Тот же Фредерик Пол использовал «эффект всеприсутствия» в романе «Одержимые» (1962, 1965), где группа людей, овладевшая способностью внедряться своим сознанием в чужое тело, захватывает на время власть над миром. В той или иной мере этот прием используется во многих произведениях современной фантастики (в частности, у Д. Уиндема), причем его философский смысл особенно выявился в последние два-три десятилетия. Любопытно, что для А. Беляева во «Властелине мира» (1929) «эффект всеприсутствия» совершенно не существует, хотя, казалось бы, он напрашивается сам собой — ведь там тоже речь идет об управлении чужими поступками. Но герой при этом преследует конкретные практические цели. Ни о какого-либо рода «коллективизме чувствований» либо расширении сферы человеческого восприятия у Беляева нет ни слова.
А смысл «эффекта всеприсутствия» — именно в этом. Человек хочет стать вровень с человечеством. Он знает, что принадлежит ему как часть, но он желает ощущать себя частью вполне дискретной и самый факт принадлежности к человечеству и мирозданию использовать для того, чтобы развиться, а не раствориться как личность. Личность всеприсутствует в мире. И фантасты пытаются дать ей как можно больше возможностей для этого всеприсутствия.
Артур Кларк, надо полагать, знает о том, сколько у человека рудиментарных органов и физиологических отставаний. Но он все же находит у человека еще один недостаток. Мы, пишет он, «носим свой мозг в одной хрупкой оболочке, вместе с глазами, ушами и органами чувств, что часто приводит к гибельным последствиям»[195]

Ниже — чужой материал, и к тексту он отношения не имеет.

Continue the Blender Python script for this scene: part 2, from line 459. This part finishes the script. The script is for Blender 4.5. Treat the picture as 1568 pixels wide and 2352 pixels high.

Вот в чем состоит, надо полагать, важнейшая причина того, что фантасты преодолели то внутреннее сопротивление, которое охватывало их при мысли о переделке человеческого тела. Этот поворот темы, который по традиции принято считать образцом негуманности, в новом осмыслении перестал быть таковым. Выяснилось, что источники дегуманизации — не здесь и формы ее — иные. «Посредствующие звенья» в общении человека с миром могут начать работать против него как личности. Радио, телевидение и другие формы массовых коммуникаций, казалось бы, приближающие к человеку мир, в самом деле могут столь же успешно отрезать от него мир, исключить его из мира, отняв у него свободу выбора да и просто сообщая ему фальшивую информацию. Об этом столько писали применительно к своим странам западные социологи и фантасты, главным образом американские, что нет нужды доказывать это какими-то новыми примерами. А киборг Кларка свободен. У этого существа — социальная подоплека. Если для того, чтобы сохраниться как личность в возросшем и усложнившемся мире, надо расстаться со своим телом, герой Кларка готов даже на это.
Но обращение к киборгу имеет еще более глубокие философские корни. Оно по-своему неизбежно для сознания, напуганного процессом отчуждения и ищущего выход из этой, представляющейся ему в общем-то безвыходной, ситуации. Киборг снова овладевает вещами. Все, что человек сделал, к нему возвращается. Машины больше не против него — они даже не вне его. Он снова свой в мире, им созданном. Киборг — это высшая, окончательная и потому явившаяся в своих крайностях мера приспособленности человека к искусственной среде обитания. Он здесь снова обретает полную гармонию со средой.
Впрочем, кто «он»? О человеке ли идет речь?
У Роберта Шекли есть рассказ «Рай II» (1954). Два космических путешественника попали на огромный спутник, вращающийся вокруг незнакомой обезлюдевшей планеты. Неожиданно один из них исчезает — его сожрал механизм, которому не хватало для того, чтобы прийти в действие, человеческого мозга. В первый момент этот поглощенный машиной космонавт чувствует себя еще человеком, немного спустя он уже часть машины. С этой минуты им руководят исключительно веления целесообразности, и он уничтожает своего товарища.
Когда Шиллер обещал, что культура вернет человеку природу, он имел в виду человека, созданного природой. Речь о киборге заходит тогда, когда среда обитания искусственна, да и сам киборг плод рук человеческих. Идея киборга возвращает искусственный мир искусственному человеку. Чтобы почувствовать себя человеком, надо перестать им быть! Для того чтобы вернуться к природе, надо обернуться против природы!
Насколько плодотворны эти противоречия? Надо думать, настолько лишь, насколько они помогают обнаружить реальные противоречия сегодняшнего мира и общества. Взяв за исходное мысль о слиянии человека с миром, фантасты невольно ее перечеркнули. Во всяком случае, для человека. Мы можем, смотря по своему характеру и взгляду на вещи, возмутиться существом, которое придет нам на смену, или пожелать ему счастья, но в любом случае это существо будет чем-то иным, не нами.
Впрочем, одним возмущением тут не поможешь. У киборга или, на худой конец, «препарированного джентльмена» Уэллса есть одно качество, которого лишен человек современный. Эти существа динамичны.